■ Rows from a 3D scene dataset
☆ ☆ ☆ ☆

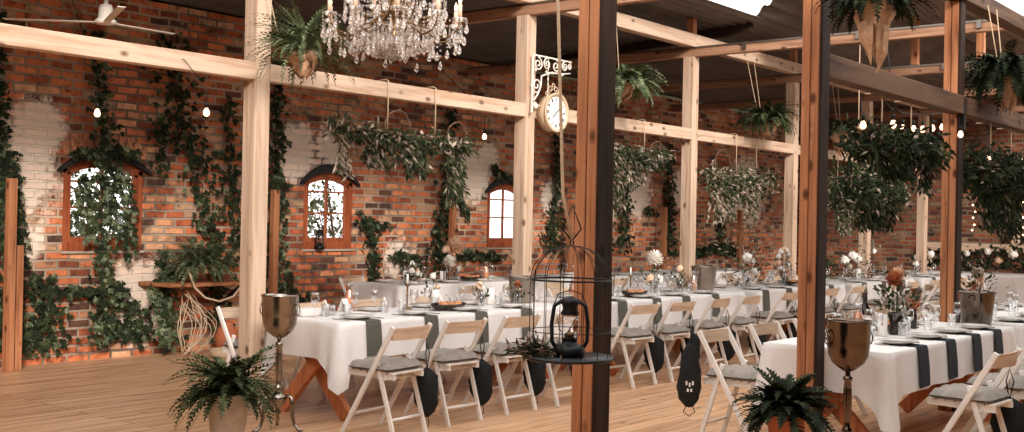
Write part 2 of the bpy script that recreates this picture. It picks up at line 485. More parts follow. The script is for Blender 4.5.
    def star(s, p, d, nrm, L, mi=0):
        """five-lobed creeper leaf"""
        p, d, nrm = Vector(p), Vector(d).normalized(), Vector(nrm)
        sd = d.cross(nrm)
        if sd.length < 1e-4: sd = d.orthogonal()
        sd.normalize(); nn = sd.cross(d)
        out = [(0, 0), (0.16, 0.42), (0.36, 0.38), (0.42, 0.16), (0.72, 0.3), (0.68, 0.12), (1.0, 0.0)]
        pts = [(a, b) for a, b in out] + [(a, -b) for a, b in out[-2:0:-1]]
        vs = [p + d * L * a + sd * L * b - nn * L * 0.25 * abs(b) for a, b in pts]
        vs.append(p + d * L * 0.45 + nn * L * 0.06)
        m = len(pts)
        s.add(vs, [(i, (i + 1) % m, m) for i in range(m)], mi)
        return s
    def build(s, name, mats, parent=None, loc=(0, 0, 0), rz=0.0, sub=0):
        me = bpy.data.meshes.new(name)
        me.from_pydata(s.v, [], s.f)
        if not isinstance(mats, (list, tuple)): mats = [mats]
        for m in mats: me.materials.append(m)
        me.polygons.foreach_set('material_index', s.mi)
        me.polygons.foreach_set('use_smooth', s.sm)
        me.update()
        o = bpy.data.objects.new(name, me)
        COL.objects.link(o)
        o.location = loc; o.rotation_euler = (0, 0, rz)
        if parent: o.parent = parent
        return o

def thing(name, label, cat, loc=(0, 0, 0), rz=0.0, group=None):
    o = bpy.data.objects.new(name, None)
    o.empty_display_size = 0.1
    COL.objects.link(o)
    o.location = loc; o.rotation_euler = (0, 0, rz)
    o['label'] = label; o['category'] = cat
    if group: o['group'] = group
    return o
def tag(o, label, cat, group=None):
    o['label'] = label; o['category'] = cat
    if group: o['group'] = group
    return o
def struct(o):
    o['kind'] = 'structure'
    return o
CH = {}
def children_of(o):
    return [c for c in COL.objects if c.parent == o]
def dup(root, loc, rz=0.0, label=None, group=None, scale=None, tilt=None):
    if root.name not in CH:
        CH[root.name] = [(c, children_of(c)) for c in children_of(root)]
    r = root.copy(); COL.objects.link(r)
    r.location = loc; r.rotation_euler = (tilt[0], tilt[1], rz) if tilt else (0, 0, rz)
    if scale: r.scale = (scale,) * 3
    if label: r['label'] = label
    if group: r['group'] = group
    for c, gs in CH[root.name]:
        k = c.copy(); COL.objects.link(k); k.parent = r
        for g in gs:
            d = g.copy(); COL.objects.link(d); d.parent = k
    return r
class Proto:
    """the first placement moves the original, later ones are copies"""
    def __init__(s, o): s.o = o; s.used = False
    def put(s, loc, rz=0.0, label=None, group=None):
        if not s.used:
            s.used = True
            s.o.location = loc; s.o.rotation_euler = (0, 0, rz)
            if label: s.o['label'] = label
            if group: s.o['group'] = group
            return s.o
        return dup(s.o, loc, rz, label, group)

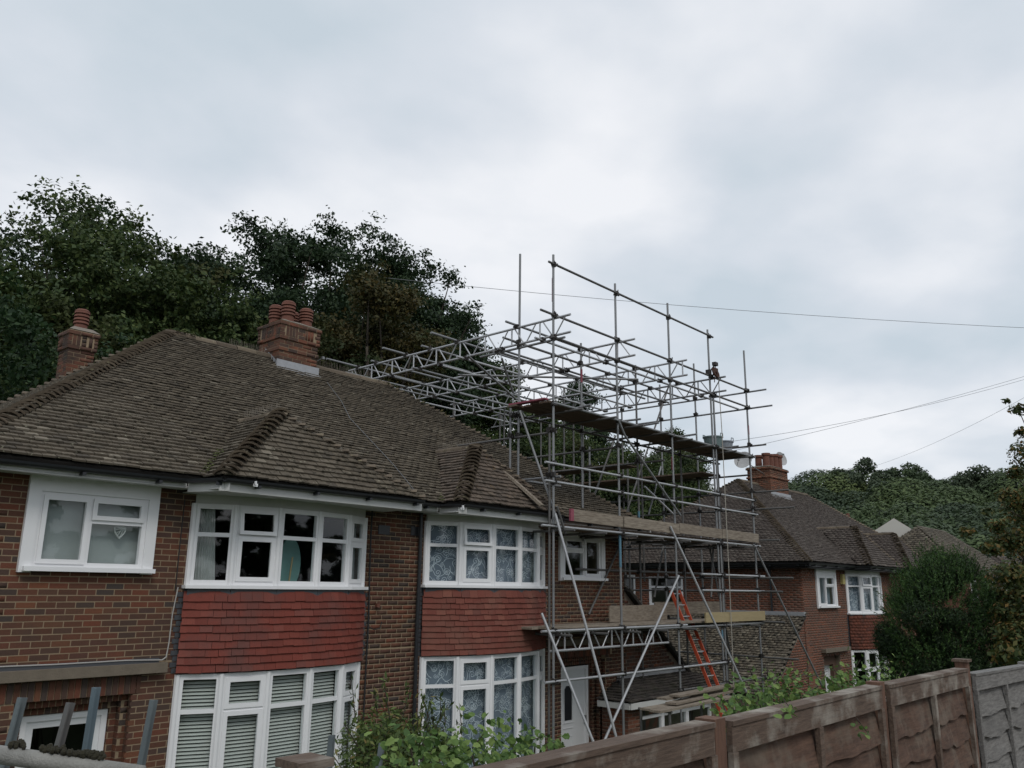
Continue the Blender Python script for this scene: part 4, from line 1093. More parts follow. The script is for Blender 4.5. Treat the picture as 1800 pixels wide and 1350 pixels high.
for y, xa, xb, mt in ((10.95, 12.1, 18.9, 'steel'), (11.75, 12.9, 20.9, 'steel_dull'), (12.70, 11.65, 19.1, 'steel'), (13.6, 12.2, 18.9, 'steel'), (14.42, 11.75, 19.0, 'steel'), (15.5, 12.3, 19.0, 'steel'), (16.2, 11.5, 19.1, 'steel'), (16.9, 12.6, 19.2, 'steel')):
    tube_obj('purlin', (xa, y, 5.315), (xb, y+rj(.06), 5.315), mt)
    for x in (12.45, 14.65, 16.85, 18.85):
        if xa < x < xb: coupler(x, y, 5.29)
for y, xa, xb in ((10.25, 12.2, 20.9), (11.35, 12.3, 19.0), (11.5, 12.35, 18.2), (12.45, 12.2, 18.9), (13.25, 12.4, 18.9), (13.9, 12.2, 19.0), (14.9, 12.3, 18.9), (15.75, 12.4, 19.0), (16.4, 12.3, 18.9)):
    tube_obj('purlin', (xa, y, 4.855), (xb, y+rj(.08), 4.855), 'steel' if int(y*10) % 2 else 'steel_light')
    for x in (12.45, 14.65, 16.85, 18.85):
        if xa < x < xb: coupler(x, y, 4.87)
for (p, q) in ((at(805, 659, Z=4.78), at(1122, 667, Z=4.78)), (at(822, 565+60, Z=4.7), at(905, 700, Z=4.2)), (at(882, 630, Z=4.7), at(902, 690, Z=4.1))):
    tube_obj('brace', p, q, 'steel')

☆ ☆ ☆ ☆

■ WHAT THE TASK ASKS
Return only the lines running from the line with "Continue the Blender" to the last line of the records, both included, exactly as written.

■ RESULT
Continue the Blender Python script for this scene: part 4, from line 1093. More parts follow. The script is for Blender 4.5. Treat the picture as 1800 pixels wide and 1350 pixels high.
for y, xa, xb, mt in ((10.95, 12.1, 18.9, 'steel'), (11.75, 12.9, 20.9, 'steel_dull'), (12.70, 11.65, 19.1, 'steel'), (13.6, 12.2, 18.9, 'steel'), (14.42, 11.75, 19.0, 'steel'), (15.5, 12.3, 19.0, 'steel'), (16.2, 11.5, 19.1, 'steel'), (16.9, 12.6, 19.2, 'steel')):
    tube_obj('purlin', (xa, y, 5.315), (xb, y+rj(.06), 5.315), mt)
    for x in (12.45, 14.65, 16.85, 18.85):
        if xa < x < xb: coupler(x, y, 5.29)
for y, xa, xb in ((10.25, 12.2, 20.9), (11.35, 12.3, 19.0), (11.5, 12.35, 18.2), (12.45, 12.2, 18.9), (13.25, 12.4, 18.9), (13.9, 12.2, 19.0), (14.9, 12.3, 18.9), (15.75, 12.4, 19.0), (16.4, 12.3, 18.9)):
    tube_obj('purlin', (xa, y, 4.855), (xb, y+rj(.08), 4.855), 'steel' if int(y*10) % 2 else 'steel_light')
    for x in (12.45, 14.65, 16.85, 18.85):
        if xa < x < xb: coupler(x, y, 4.87)
for (p, q) in ((at(805, 659, Z=4.78), at(1122, 667, Z=4.78)), (at(822, 565+60, Z=4.7), at(905, 700, Z=4.2)), (at(882, 630, Z=4.7), at(902, 690, Z=4.1))):
    tube_obj('brace', p, q, 'steel')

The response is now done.